Its a matter of what the general accepted definition of a core was at the time.
AMD even in the evidence provided from other users here admit that the bulldozers did not use a conventional core.

the law suit basically says
People bought bulldozers thinking they were getting 8 conventional cores.
amd Deliberately neglected to state that they were not the cores that you were probably expecting.
People should be compensated.

you are welcome to try and say amd adequatly explained the cores in bulldozers were not the same as those in other multi core processors of the time.
But then you have to remember you are talking to other people who Also knew from the start what they were.

The people who were "allegedly" ripped off are the people who just saw a box saying "8cores" and bought it not knowing anything about it other than more cores = more better.

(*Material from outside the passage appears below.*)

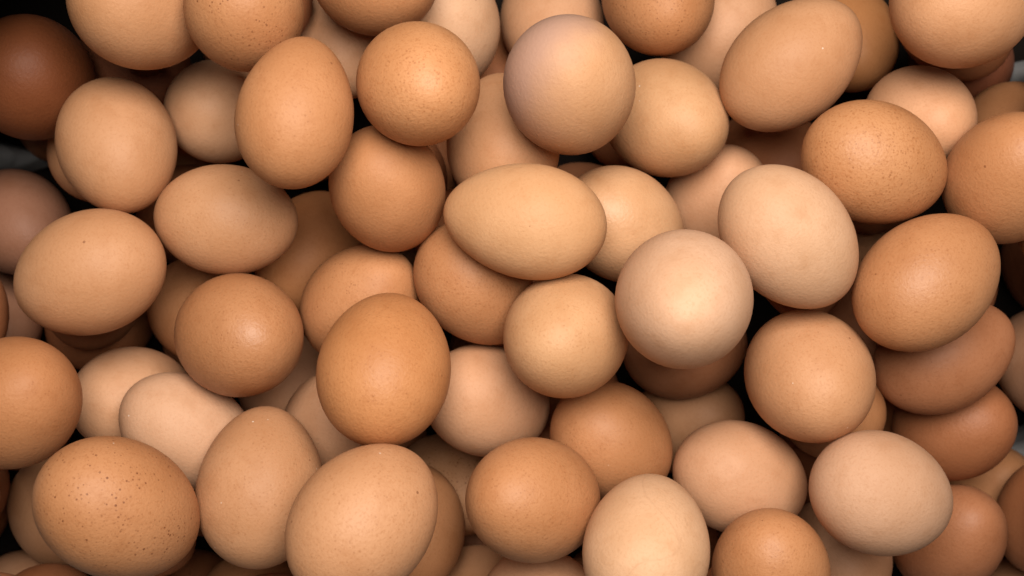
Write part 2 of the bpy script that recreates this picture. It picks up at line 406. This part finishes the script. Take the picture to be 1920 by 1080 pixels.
    ((-0.04646, -0.07298, 0.1772), (0.5779, 0.6723, -0.4626), 0.02717, 0.02159, 0.030, 'T', (0, 0, 0), 0.45, 0.05, 0.15, 0.45, 'largest tan egg, leaning right and cut by the bottom edge'),
    ((-0.03844, -0.09054, 0.0932), (-0.0234, 0.7012, -0.7126), 0.02667, 0.02060, 0.045, 'O', (0, 0, 0), 0.35, 0.08, 0.05, 0.3, 'orange egg showing along the right side of the largest tan egg'),
    ((-0.02517, -0.08148, 0.0524), (0.6561, -0.2462, 0.7134), 0.02711, 0.02006, 0.043, 'T', (8, 8, 6), 0.4, 1, 0, 0.3, 'tan egg thick with brown speckles, in the gap above the largest tan egg'),
    ((-0.08663, -0.06836, 0.1364), (0.023, 0.9214, -0.3878), 0.02827, 0.02182, 0.090, 'T', (0, 0, 0), 0.35, 0.2, 0.5, 0.4, 'upright tan egg with white dust flecks, left of the largest tan egg'),
    ((-0.1264, -0.0715, 0.164), (0.4578, -0.4676, -0.7561), 0.03048, 0.02196, 0.059, 'O', (0, 0, 0), 0.45, 0.9, 0.05, 0.5, 'very large orange egg strewn with dark freckles at lower left'),
    ((-0.1895, -0.09489, 0.0444), (0.0103, -0.786, -0.6182), 0.02943, 0.02007, 0.079, 'T', (0, 0, 0), 0.3, 0.1, 0, 0.3, 'dull tan egg behind the left side of the very large freckled egg'),
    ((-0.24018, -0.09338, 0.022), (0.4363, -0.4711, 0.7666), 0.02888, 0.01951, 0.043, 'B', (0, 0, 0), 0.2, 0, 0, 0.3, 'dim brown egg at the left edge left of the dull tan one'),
    ((-0.20938, -0.13521, 0.0276), (0.8691, 0.0406, 0.493), 0.02718, 0.02120, 0.076, 'K', (0, 0, 0), 0.2, 0, 0, 0.3, 'dim pale egg in the bottom left corner'),
    ((-0.18452, -0.13032, 0.0696), (0.7755, 0.0974, 0.6237), 0.02623, 0.01969, 0.055, 'B', (0, 0, 0), 0.2, 0.05, 0, 0.3, 'brown egg at the bottom edge under the very large freckled egg'),
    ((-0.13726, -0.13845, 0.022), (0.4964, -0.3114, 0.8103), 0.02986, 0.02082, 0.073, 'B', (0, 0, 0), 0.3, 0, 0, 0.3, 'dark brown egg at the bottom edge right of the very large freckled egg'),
    ((-0.10378, -0.12694, 0.0628), (0.6439, 0.1188, 0.7558), 0.02865, 0.01999, 0.065, 'O', (0, 0, 0), 0.3, 0, 0, 0.3, 'shaded orange egg at the bottom edge under the upright dusty tan egg'),
    ((-0.09198, -0.04305, 0.0452), (0.451, -0.4838, 0.75), 0.02942, 0.02201, 0.060, 'K', (4, 2, 2), 0.2, 0, 0, 0.3, 'shaded pinkish egg in the gap right of the glossy round egg'),
    ((-0.06693, -0.05297, 0.0896), (0.2867, 0.5606, 0.7769), 0.02675, 0.02079, 0.037, 'K', (0, 0, 0), 0.2, 0.05, 0, 0.3, 'peach brown egg squeezed between the tall deep orange and dusty tan eggs'),
    ((0.0744, -0.05658, 0.042), (0.5382, 0.3169, 0.781), 0.02747, 0.02120, 0.071, 'T', (0, 0, 0), 0.2, 0, 0, 0.3, 'shaded tan egg in the gap above the pale peach egg at lower right'),
    ((0.06867, -0.02361, 0.0704), (0.7472, 0.2041, 0.6325), 0.02662, 0.02061, 0.035, 'R', (0, 0, 0), 0.3, 0.15, 0, 0.3, 'reddish brown egg directly under the palest round cream egg'),
    ((0.12324, -0.04746, 0.0888), (0.3461, 0.0868, 0.9342), 0.02290, 0.01856, 0.038, 'O', (0, 0, 0), 0.2, 0, 0, 0.3, 'sliver of orange egg below right of the light orange standing egg'),
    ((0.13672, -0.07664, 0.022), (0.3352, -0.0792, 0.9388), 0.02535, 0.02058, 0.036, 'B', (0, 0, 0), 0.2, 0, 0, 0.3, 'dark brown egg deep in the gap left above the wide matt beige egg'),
    ((0.13306, -0.10881, 0.0596), (0.123, -0.4078, 0.9048), 0.02600, 0.02121, 0.066, 'K', (0, 0, 0), 0.2, 0, 0, 0.3, 'shaded pinkish egg under the lower left of the wide matt beige egg'),
    ((0.08863, -0.09689, 0.1396), (-0.167, 0.6549, 0.737), 0.02586, 0.02005, 0.041, 'O', (0, 0, 0), 0.5, 0.05, 0.05, 0.7, 'rich orange egg with its blunt top showing at the bottom edge, right half'),
    ((0.04405, -0.08383, 0.1596), (0.1821, 0.5619, -0.8069), 0.02759, 0.02056, 0.110, 'P', (2, 2, 0), 0.25, 0, 0.05, 0.25, 'pale cream egg with faint curved lines standing at the bottom edge'),
    ((0.17536, -0.10013, 0.0684), (0.1139, 0.5076, 0.854), 0.03051, 0.02062, 0.080, 'R', (0, 0, 0), 0.35, 0.05, 0, 0.6, 'reddish egg below right of the wide matt beige egg'),
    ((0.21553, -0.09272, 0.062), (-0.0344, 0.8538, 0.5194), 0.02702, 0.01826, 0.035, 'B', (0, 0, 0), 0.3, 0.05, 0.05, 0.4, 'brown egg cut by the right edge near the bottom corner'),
    ((0.20619, -0.08826, 0.022), (0.3342, 0.4743, 0.8145), 0.02644, 0.01956, 0.077, 'O', (0, 0, 0), 0.2, 0, 0, 0.3, 'sliver of orange egg between the two brown eggs near the right edge'),
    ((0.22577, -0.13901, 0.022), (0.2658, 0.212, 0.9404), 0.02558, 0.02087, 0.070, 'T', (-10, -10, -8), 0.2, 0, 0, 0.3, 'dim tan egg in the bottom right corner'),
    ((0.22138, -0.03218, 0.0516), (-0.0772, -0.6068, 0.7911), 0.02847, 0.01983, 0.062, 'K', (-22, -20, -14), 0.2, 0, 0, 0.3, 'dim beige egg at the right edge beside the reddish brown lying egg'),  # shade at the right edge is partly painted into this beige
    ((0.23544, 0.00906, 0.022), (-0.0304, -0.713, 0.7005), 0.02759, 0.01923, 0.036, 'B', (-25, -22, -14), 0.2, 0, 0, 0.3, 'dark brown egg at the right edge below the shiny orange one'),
    ((0.15884, 0.01165, 0.022), (-0.1214, -0.617, 0.7776), 0.02829, 0.02023, 0.047, 'T', (0, 0, 0), 0.2, 0, 0, 0.3, 'sliver of tan egg between the cream tan and satin orange eggs'),
    ((0.14193, -0.02197, 0.0588), (-0.0939, -0.6284, 0.7722), 0.02621, 0.01939, 0.076, 'R', (0, 0, 0), 0.2, 0, 0, 0.3, 'dark reddish egg in the gap below the cream tan and satin orange eggs'),
    ((-0.04012, 0.00202, 0.022), (0.1569, -0.5409, 0.8263), 0.02724, 0.02104, 0.065, 'K', (0, 0, 0), 0.2, 0, 0, 0.3, 'small sliver of pinkish egg left of the golden brown egg'),
    ((-0.01328, -0.1217, 0.07), (0.468, 0.1379, 0.8729), 0.02668, 0.01863, 0.051, 'T', (0, 0, 0), 0.2, 0, 0, 0.3, 'dim tan egg at the bottom edge under the left of the round light orange egg'),
    ((0.01038, -0.11342, 0.1156), (0.578, 0.0968, 0.8103), 0.02599, 0.01878, 0.043, 'K', (0, 0, 0), 0.2, 0, 0, 0.3, 'peach egg at the bottom edge under the right of the round light orange egg'),
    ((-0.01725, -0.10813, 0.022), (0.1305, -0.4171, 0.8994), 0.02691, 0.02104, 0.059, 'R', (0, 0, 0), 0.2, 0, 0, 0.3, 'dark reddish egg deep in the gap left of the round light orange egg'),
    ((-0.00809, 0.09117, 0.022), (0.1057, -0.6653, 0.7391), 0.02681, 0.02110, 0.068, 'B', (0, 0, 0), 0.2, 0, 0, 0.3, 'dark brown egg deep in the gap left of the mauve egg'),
]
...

Now i can argue back and forth as to why i don't call them cores, but that does not matter, just as you can argue back and forth why you think they are cores.
the only thing that matters is people expected product A and received product B, and Product B was not adequately advertised to state that it was not the same as product A.
 
The lack of reading comprehension you have shown is exceptional. You are basing core defn on existence of AVX support. In that case there are 20 years of non cpu cores.
I'm basing it on this (Excavator versus Zen):
zen.jpg

And this (Thuban):
thuban_design.jpg

Thuban -> core
Excavator -> core but let's call it a module and slap it next to a...
Zen -> core ...because they're basically one in the same, right?

This slide should be exhibit A for the plaintiff (look at that title even :laugh:):
obvious.jpg

2 integer cores != 2 cores

If you put Excavator cores or Zen cores in the Thuban diagram, you end up with six of them either way and both can handle 12 threads. The *only* difference is that Excavator has extra ALUs and a decoder to accelerate the second thread.